→ **TASK**: Exclude images, then output the remaining data verbatim.

→ **STORED DATA**:
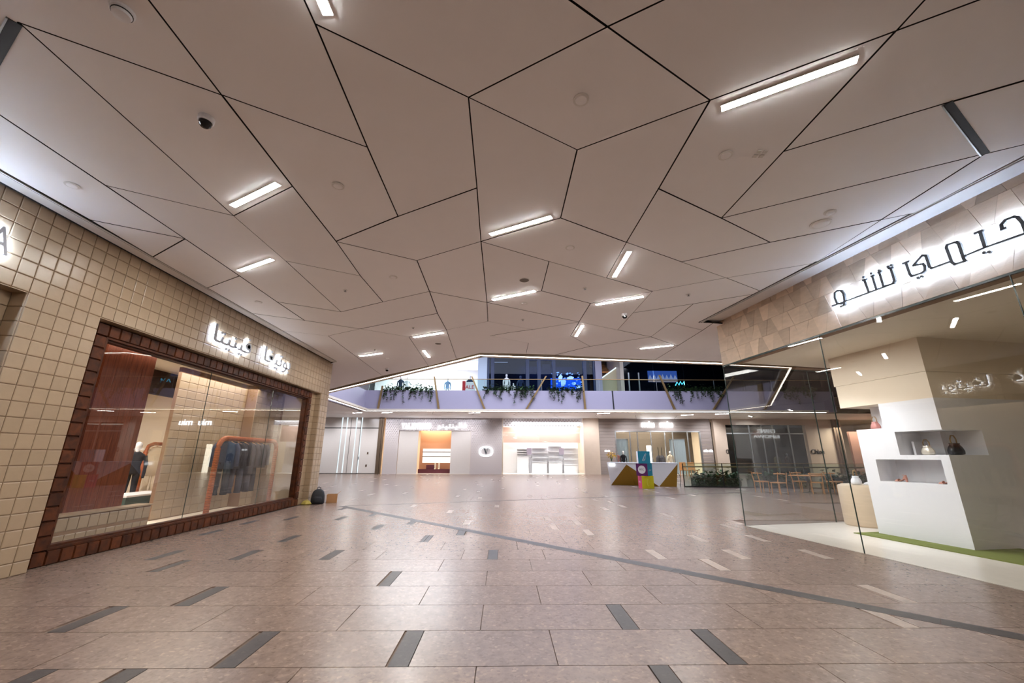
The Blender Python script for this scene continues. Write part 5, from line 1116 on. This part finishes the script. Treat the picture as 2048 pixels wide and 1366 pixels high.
th = thing('black_shop_front', 'black glazed shop front with poster on the upper floor', 'shop front', (vx(1340), YU, 6.0))
X0, X1 = vx(1247), 28.0
MB().box(X0, X1, YU + 1.5, YU + 1.6, 6, 10.9).build('back_panel', M['dark'], th)
for k in range(7): MB().box(X0 + (X1 - X0) * k / 7 + 0.03, X0 + (X1 - X0) * (k + 1) / 7 - 0.03, YU - 0.02, YU, 6, 10.9).build('pane', M['glassn'], th)
for p in (1255, 1275): MB().box(vx(p) - 0.05, vx(p) + 0.05, YU - 0.4, YU - 0.3, 6, vz(746)).build('post', M['steel'], th)
th = thing('mountain_poster', 'bright poster of pale mountain shapes in the black shop front', 'poster', (vx(1325), YU + 0.2, 7))
A, B = at_y(1297, 764, YU + 0.2), at_y(1353, 742, YU + 0.2)
sky_ = MB().box(A.x, B.x, YU + 0.2, YU + 0.26, A.z, B.z).build('sky', emit('poster_blue', (0.10, 0.22, 0.62), 0.5), th)
zz0 = A.z + (B.z - A.z) * 0.32
MB().box(A.x, B.x, YU + 0.185, YU + 0.199, A.z, A.z + (B.z - A.z) * 0.2).build('ground', emit('poster_sand', (0.6, 0.42, 0.36), 0.7), th)
for k in range(7):
    xm = A.x + (B.x - A.x) * (k + 0.5) / 7; hw = (B.x - A.x) / 14 * 1.15
    MB().add([(xm - hw, YU + 0.19, A.z + (B.z - A.z) * 0.2), (xm + hw, YU + 0.19, A.z + (B.z - A.z) * 0.2), (xm, YU + 0.19, A.z + (B.z - A.z) * (0.62 + 0.1 * (k % 2))), (xm - hw, YU + 0.199, A.z + (B.z - A.z) * 0.2), (xm + hw, YU + 0.199, A.z + (B.z - A.z) * 0.2), (xm, YU + 0.199, A.z + (B.z - A.z) * 0.66)], [(0, 1, 2), (3, 5, 4), (0, 2, 5, 3), (1, 4, 5, 2), (0, 3, 4, 1)]).build('mountain', emit('poster_pale', (0.62, 0.70, 0.85), 0.5), sky_)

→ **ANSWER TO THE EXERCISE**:
The Blender Python script for this scene continues. Write part 5, from line 1116 on. This part finishes the script. Treat the picture as 2048 pixels wide and 1366 pixels high.
th = thing('black_shop_front', 'black glazed shop front with poster on the upper floor', 'shop front', (vx(1340), YU, 6.0))
X0, X1 = vx(1247), 28.0
MB().box(X0, X1, YU + 1.5, YU + 1.6, 6, 10.9).build('back_panel', M['dark'], th)
for k in range(7): MB().box(X0 + (X1 - X0) * k / 7 + 0.03, X0 + (X1 - X0) * (k + 1) / 7 - 0.03, YU - 0.02, YU, 6, 10.9).build('pane', M['glassn'], th)
for p in (1255, 1275): MB().box(vx(p) - 0.05, vx(p) + 0.05, YU - 0.4, YU - 0.3, 6, vz(746)).build('post', M['steel'], th)
th = thing('mountain_poster', 'bright poster of pale mountain shapes in the black shop front', 'poster', (vx(1325), YU + 0.2, 7))
A, B = at_y(1297, 764, YU + 0.2), at_y(1353, 742, YU + 0.2)
sky_ = MB().box(A.x, B.x, YU + 0.2, YU + 0.26, A.z, B.z).build('sky', emit('poster_blue', (0.10, 0.22, 0.62), 0.5), th)
zz0 = A.z + (B.z - A.z) * 0.32
MB().box(A.x, B.x, YU + 0.185, YU + 0.199, A.z, A.z + (B.z - A.z) * 0.2).build('ground', emit('poster_sand', (0.6, 0.42, 0.36), 0.7), th)
for k in range(7):
    xm = A.x + (B.x - A.x) * (k + 0.5) / 7; hw = (B.x - A.x) / 14 * 1.15
    MB().add([(xm - hw, YU + 0.19, A.z + (B.z - A.z) * 0.2), (xm + hw, YU + 0.19, A.z + (B.z - A.z) * 0.2), (xm, YU + 0.19, A.z + (B.z - A.z) * (0.62 + 0.1 * (k % 2))), (xm - hw, YU + 0.199, A.z + (B.z - A.z) * 0.2), (xm + hw, YU + 0.199, A.z + (B.z - A.z) * 0.2), (xm, YU + 0.199, A.z + (B.z - A.z) * 0.66)], [(0, 1, 2), (3, 5, 4), (0, 2, 5, 3), (1, 4, 5, 2), (0, 3, 4, 1)]).build('mountain', emit('poster_pale', (0.62, 0.70, 0.85), 0.5), sky_)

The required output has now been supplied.